Financial highlights

  • Net loss of ₹239 crore for Q1 FY26, with net interest income down 30% year-on-year to ₹402 crore and operating profit dropping 71% to ₹92 crore.

  • Total deposits grew 18% year-on-year, with CASA plus retail term deposit (RTD) ratio improving to 74% from 67% year-on-year.

  • MSME loan portfolio expanded 46% year-on-year to ₹4,001 crore; housing loans up 30% to ₹929 crore; CE and CV loans up 17% to ₹1,188 crore.

  • Cost-to-income ratio surged to 83.0% from 54.1% in Q1 FY25.

  • Disbursement yields improved across MSME and housing portfolios.

Outlook and guidance

  • Management expects business stabilization and improved collection efficiency in the next few months, with credit costs to remain elevated in Q2 and normalization anticipated from Q3 onwards.

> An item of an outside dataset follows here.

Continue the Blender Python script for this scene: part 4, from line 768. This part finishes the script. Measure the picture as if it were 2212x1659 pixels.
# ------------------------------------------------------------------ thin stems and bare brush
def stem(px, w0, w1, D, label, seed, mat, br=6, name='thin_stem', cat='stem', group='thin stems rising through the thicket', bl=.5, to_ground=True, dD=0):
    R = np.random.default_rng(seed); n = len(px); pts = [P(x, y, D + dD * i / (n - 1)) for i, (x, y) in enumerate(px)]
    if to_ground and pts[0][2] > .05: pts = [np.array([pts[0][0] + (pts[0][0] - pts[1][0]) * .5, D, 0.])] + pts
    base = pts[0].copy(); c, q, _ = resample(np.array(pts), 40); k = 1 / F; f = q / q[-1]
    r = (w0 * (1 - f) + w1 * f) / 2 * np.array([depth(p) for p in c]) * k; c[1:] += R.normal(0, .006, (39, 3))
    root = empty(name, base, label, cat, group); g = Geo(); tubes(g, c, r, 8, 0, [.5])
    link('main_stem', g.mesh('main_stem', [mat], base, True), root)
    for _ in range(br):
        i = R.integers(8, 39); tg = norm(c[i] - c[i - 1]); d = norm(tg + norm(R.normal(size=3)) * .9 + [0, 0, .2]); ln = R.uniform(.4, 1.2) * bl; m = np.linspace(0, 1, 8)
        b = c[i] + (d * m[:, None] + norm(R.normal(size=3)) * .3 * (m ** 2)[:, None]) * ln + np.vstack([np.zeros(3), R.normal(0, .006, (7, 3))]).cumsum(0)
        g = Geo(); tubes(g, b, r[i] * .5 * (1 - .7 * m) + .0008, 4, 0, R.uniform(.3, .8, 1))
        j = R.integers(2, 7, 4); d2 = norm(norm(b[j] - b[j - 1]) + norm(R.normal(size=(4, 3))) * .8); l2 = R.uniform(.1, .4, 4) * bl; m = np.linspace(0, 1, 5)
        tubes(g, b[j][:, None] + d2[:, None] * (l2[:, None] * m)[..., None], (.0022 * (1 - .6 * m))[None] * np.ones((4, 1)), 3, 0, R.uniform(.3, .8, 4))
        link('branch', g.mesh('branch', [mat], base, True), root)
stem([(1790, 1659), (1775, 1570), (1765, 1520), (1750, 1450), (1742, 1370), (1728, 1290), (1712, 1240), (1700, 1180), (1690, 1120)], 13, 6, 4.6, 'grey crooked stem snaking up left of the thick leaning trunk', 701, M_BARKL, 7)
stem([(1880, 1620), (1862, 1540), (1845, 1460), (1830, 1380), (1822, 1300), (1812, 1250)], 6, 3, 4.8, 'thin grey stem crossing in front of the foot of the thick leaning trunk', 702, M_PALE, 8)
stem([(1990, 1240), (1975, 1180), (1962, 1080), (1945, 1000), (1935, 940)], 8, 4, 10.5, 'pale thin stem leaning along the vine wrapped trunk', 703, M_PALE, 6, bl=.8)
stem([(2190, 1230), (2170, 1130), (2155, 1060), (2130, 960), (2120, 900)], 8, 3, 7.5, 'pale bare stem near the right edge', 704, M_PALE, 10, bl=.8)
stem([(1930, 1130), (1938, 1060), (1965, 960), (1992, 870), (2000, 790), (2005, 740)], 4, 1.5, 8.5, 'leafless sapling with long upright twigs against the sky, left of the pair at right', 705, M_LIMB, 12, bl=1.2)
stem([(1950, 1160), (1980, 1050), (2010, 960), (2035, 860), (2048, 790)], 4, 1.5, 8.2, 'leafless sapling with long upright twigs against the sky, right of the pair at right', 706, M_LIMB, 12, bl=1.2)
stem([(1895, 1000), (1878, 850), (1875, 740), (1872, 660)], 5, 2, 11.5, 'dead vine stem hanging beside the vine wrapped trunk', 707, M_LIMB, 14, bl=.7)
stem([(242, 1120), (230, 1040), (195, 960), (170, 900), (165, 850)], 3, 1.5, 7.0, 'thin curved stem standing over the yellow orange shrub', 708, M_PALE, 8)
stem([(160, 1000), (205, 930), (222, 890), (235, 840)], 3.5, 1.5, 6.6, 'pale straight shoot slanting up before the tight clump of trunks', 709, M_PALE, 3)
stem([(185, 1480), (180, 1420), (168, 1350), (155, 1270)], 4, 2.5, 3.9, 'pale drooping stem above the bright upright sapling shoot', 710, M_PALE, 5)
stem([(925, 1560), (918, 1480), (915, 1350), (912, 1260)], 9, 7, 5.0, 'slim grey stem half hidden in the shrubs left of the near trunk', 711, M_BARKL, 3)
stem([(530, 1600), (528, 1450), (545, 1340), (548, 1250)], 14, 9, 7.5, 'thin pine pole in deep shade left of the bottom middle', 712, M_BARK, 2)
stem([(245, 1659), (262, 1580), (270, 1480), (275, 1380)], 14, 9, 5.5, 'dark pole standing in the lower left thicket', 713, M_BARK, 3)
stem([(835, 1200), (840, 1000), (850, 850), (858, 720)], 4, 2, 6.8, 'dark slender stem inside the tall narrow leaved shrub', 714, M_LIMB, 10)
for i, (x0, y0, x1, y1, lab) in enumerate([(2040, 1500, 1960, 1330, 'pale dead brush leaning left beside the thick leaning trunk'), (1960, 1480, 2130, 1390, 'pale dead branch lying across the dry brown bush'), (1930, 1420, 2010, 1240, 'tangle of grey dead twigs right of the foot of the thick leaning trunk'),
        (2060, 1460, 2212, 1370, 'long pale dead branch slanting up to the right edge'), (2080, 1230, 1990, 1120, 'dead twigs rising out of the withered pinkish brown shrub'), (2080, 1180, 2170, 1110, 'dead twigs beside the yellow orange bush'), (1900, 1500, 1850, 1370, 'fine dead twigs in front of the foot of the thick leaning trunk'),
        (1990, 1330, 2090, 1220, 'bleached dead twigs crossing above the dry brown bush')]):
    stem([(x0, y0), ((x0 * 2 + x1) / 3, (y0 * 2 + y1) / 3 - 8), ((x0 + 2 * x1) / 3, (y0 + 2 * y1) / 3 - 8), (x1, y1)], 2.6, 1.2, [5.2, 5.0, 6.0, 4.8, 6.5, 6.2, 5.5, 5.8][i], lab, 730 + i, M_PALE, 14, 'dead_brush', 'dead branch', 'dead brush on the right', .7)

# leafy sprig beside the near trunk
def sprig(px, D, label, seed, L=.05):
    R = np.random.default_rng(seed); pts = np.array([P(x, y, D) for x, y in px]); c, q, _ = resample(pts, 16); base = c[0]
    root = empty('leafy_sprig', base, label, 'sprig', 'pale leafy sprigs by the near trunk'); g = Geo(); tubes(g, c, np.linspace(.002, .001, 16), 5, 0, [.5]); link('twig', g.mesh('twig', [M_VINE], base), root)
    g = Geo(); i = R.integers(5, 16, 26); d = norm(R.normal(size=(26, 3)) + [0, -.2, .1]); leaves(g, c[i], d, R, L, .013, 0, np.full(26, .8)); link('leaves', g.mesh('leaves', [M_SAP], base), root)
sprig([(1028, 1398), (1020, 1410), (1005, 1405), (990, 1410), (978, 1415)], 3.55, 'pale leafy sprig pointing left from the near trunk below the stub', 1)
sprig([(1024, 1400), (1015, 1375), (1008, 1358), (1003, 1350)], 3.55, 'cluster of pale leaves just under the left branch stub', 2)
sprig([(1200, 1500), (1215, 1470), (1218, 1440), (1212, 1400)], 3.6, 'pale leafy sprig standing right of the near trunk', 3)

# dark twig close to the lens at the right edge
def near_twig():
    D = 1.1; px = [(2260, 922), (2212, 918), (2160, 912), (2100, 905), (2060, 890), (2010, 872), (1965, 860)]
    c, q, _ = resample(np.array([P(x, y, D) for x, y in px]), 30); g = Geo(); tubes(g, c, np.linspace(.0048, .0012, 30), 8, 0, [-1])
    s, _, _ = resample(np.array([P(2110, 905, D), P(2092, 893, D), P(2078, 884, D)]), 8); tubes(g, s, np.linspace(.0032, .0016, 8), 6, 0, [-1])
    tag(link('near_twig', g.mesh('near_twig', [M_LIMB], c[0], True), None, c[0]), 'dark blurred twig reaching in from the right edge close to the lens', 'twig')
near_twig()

  • Non-JLG loan book is guided to grow 30%+ year-on-year; JLG growth guidance withheld due to ongoing uncertainty.

  • Medium-term ROE target of 15%+ and loan growth of 25-30% per annum over the next three years.

  • Focus remains on diversifying the asset portfolio, increasing the share of secured loans, and expanding in new geographies.

  • Continued investment in technology and digital offerings to improve customer experience and operational efficiency.